The group borrowed Paul Luker’s 4-track tape recorder and embarked on a period of continued recording experimentation, creating backing tapes and cut up works, some of which appear on the tape release More Base (1985). The duo’s growing interest in photography spilled into the live shows with the inclusion of slides in an increasingly multimedia orientated presentation influenced by the electronic experimental art scenes of San Francisco and the emerging industrial movement.
“We found the masks made it hard to play and set up a real barrier between us and the audience,” says Mahalski. “A lot of people just didn’t get it. And our new rhythm section never really gelled – no disrespect to Rob or Yoh – we were naive to think we could replace Robin and Barry so easily. Mike and I started getting involved in other things and after a personal tragedy I moved back to Dunedin and the band split up shortly afterwards.”
Just before the final split, the band headed to Last Laugh Studios, where Weston was later to base his production work, and recorded ‘No More Mr Nice Guy’ with Martin Williams producing. The track appears on Contraceptual, a 1987 cassette-only compilation release from Weston’s art project, Zoom Creative.

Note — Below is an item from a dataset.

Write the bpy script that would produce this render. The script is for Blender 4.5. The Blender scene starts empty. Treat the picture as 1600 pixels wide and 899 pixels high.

After Crystal Zoom!, Mahalski formed Dunedin funksters Let’s Get Naked, with Robin Murphy and some other ex-Idles. This band was a regular at The Captain Cook Tavern in the late 1980s and put out an album called Something Like That on Dunedin’s Rational Records in 1987 as well as having a minor hit with the song ‘Funky Dunedin’. In 1988 Weston formed the synthesiser duo Black Girl’s Machine with Johnny Payne (aka Johnnie Pain of the Hallelujah Picassos) and put out the EP Esoterror on Flying Nun (1990). Nowadays Mahalski and Weston are both known as contemporary artists.
Barry Blackler went on to play with the Scottish band The Jesus and Mary Chain as well as The Exponents and The Starlings (with Chris Sheehan). He also formed the well-known music tour promotion company, Blackout. Simon Amarasingham now does sound work for computer games in the States.